News Media Canada’s campaign hits the SPOT

The national print and digital campaign is aiming to increase media literacy, while also promoting the purveyors of "real news."
newspaper

Industry organization News Media Canada has launched a new media literacy tool and is taking to national print and digital advertising to promote its use.

The new tool, “SPOT Fake News Online,” is a media literacy tool targeted at Canadians of all age groups to help them critically assess news and information in the digital age. The “SPOT” acronym emphasizes:

  • The source, and whether or not it’s credible;
  • The perspective and potential biases, as well as containing multiple viewpoints in an article;
  • Other sources (if no other sources are reporting, this is a red flag); and
  • Timeliness.

The program is funded by the Government of Canada as part Canadian Heritage’s Digital Citizen Initiative

John Hinds, CEO of News Media Canada, acknowledges that Canadian publishers have been on a mission for the last several years to promote themselves as purveyors of truth – but adds that the fight has evolved. He tells MiC that “fake news” has become such a part of everyday nomenclature, but it’s changing. “There’s been a lot more discussion around it. Right now, there’s even more heightened discussion around the election campaign. Readers and viewers have become more aware of it, but because they’ve heard so much discussion around it… there’s a lot of anxiety.”

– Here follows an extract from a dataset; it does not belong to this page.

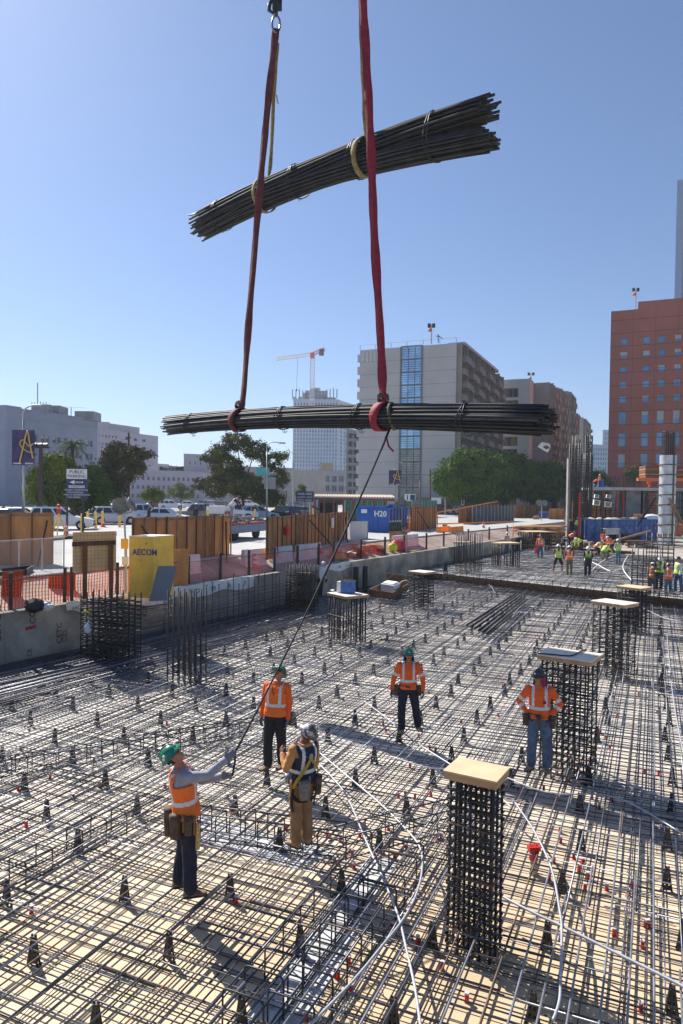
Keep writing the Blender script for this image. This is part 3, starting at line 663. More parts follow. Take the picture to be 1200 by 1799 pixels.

According to an Ipsos-Reid survey, 63% of Canadians have trouble distinguishing between legitimate news websites and fake news stories.

The SPOT tool will be promoted through print and digital advertisements across News Media Canada’s member papers. The 20-week media plan is part of the organization’s broader mandate to promote news media literacy – but Hinds also admits readily that it’s self-promotional for the papers.

“The best antidote to fake news is real news, and we produce real news,” he says. “It’s something we want to identify, and I think our member papers do a good job of communicating that benefit.”